いっぽう、“子供の文学”の烙印を押された横光利一の文筆活動=殆ど空振り(しかも大振り)スイング続きのような活動のほうには、書くことに関する捉えようのない焦燥感と切迫感がある。カフーとヨコミツ、どっちがより“ロック”か? 考えてみてもいいかもしれないわね。

★12月1日(月)更新★★★★★★★★★★

ボードレールとは誰か?詩人である。美術評論家である。彼の妻は黒人女性であった。マーク・ボランの妻も黒人女性であった。

ベンヤミンの『パサージュ論』第2巻、“J”の項は、ボードレールに関する資料の分類にあてられている。パサージュ論執筆にむけて行われた資料収集のなかでも、このボードレールに関する章が最も長大である。これを読んでいて、なぜベンヤミンがボードレールにこれ程こだわるのか、ようやく分かった。

要するに、「19世紀と20世紀をつなぐリンクであり、両世紀の矛盾と特徴と“面白さ”を体現する存在であるのじゃなかろうか」という視点へのこだわり。両世紀の結節点に横たわる転回とはナニ?敢えてひと言で云えば:《進化なんて無い。目的なんて無い。産み出さない者が社会から放逐されるというのなら、私はすすんでそういう者になろう》ということになろうか?

言いふるされたコトかもしれないが、それこそが「モデルニテ」の実像じゃないのか?この言葉を“現代性”と訳すとすれば、21世紀のいま、ボードレールがモロに100年間をとび越えて、わしらの眼前に立ちはだかるのだ。

だってそうじゃない? 今、「オレたちがこれまでとは違う、あたらしい理想を体現した社会と文化を創りあげていくんだ」なんて思ってる20代の人がいると思う?
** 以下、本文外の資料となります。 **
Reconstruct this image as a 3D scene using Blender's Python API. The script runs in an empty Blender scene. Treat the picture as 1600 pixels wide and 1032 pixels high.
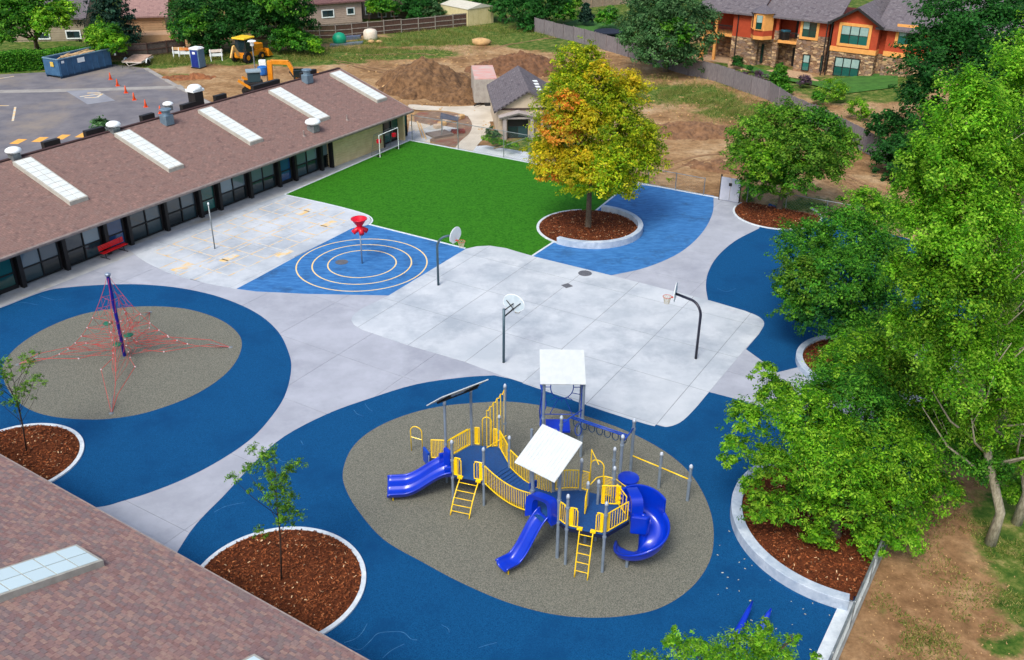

いないでしょ。(過去の音源発掘に血道をあげてばかりなんだから。)40のオジサンはもちろん思っていないよ。そんなこと思ってる若者がいたら、「西荻にでも来たら。宗教施設いっぱいあるみたいだから」と助言しよう。みんな地方から出てきて寂しいんだ…って。(コレは余計。)

ボードレールは母に手紙を書いた。〈この書物(『悪の華』)は不吉な冷たい美で飾られています。これは怒りと忍耐で書いたものです〉…詩人は酒場を謡い淫売を謡い路上の汚濁を謡う。街路を彷徨し詩を綴ることがなぜ“怒り”であり“忍耐”であるのか。暴虐にうったえ、高らかに自己主張することだけが“怒り”ではないでしょ。永井荷風を引き合いに出すならば、“冷笑”こそが怒りの表現たりうるのだ。「不吉な、冷たい美」…。

10年前に母が死に、今年父親が死んだいま、わしは解放された。「なぜ彼らはわしを産み、産まれたわしはどうすれば彼らの意に沿うことができるのか」というくびきから。ここらでイッパツ、キツ〜イ“冷笑”をかましてみても好いかもわからん。そのためにボードレールはベンヤミンの手を通じて、わしにアイロニーの甘い味わいの旨みを伝えてくる。

あとは「アレゴリー」と「コレスポンダンス(照応)」のつながりの謎を解く、という課題が残っておる。あらゆる感覚をひらいて、訪れるものを可能な限りうけ入れるのだ。そこに“私”は居ない。“君ら”すべてがいるのだ。だからわしは、つけ麺屋を渡り歩く。味わいのために。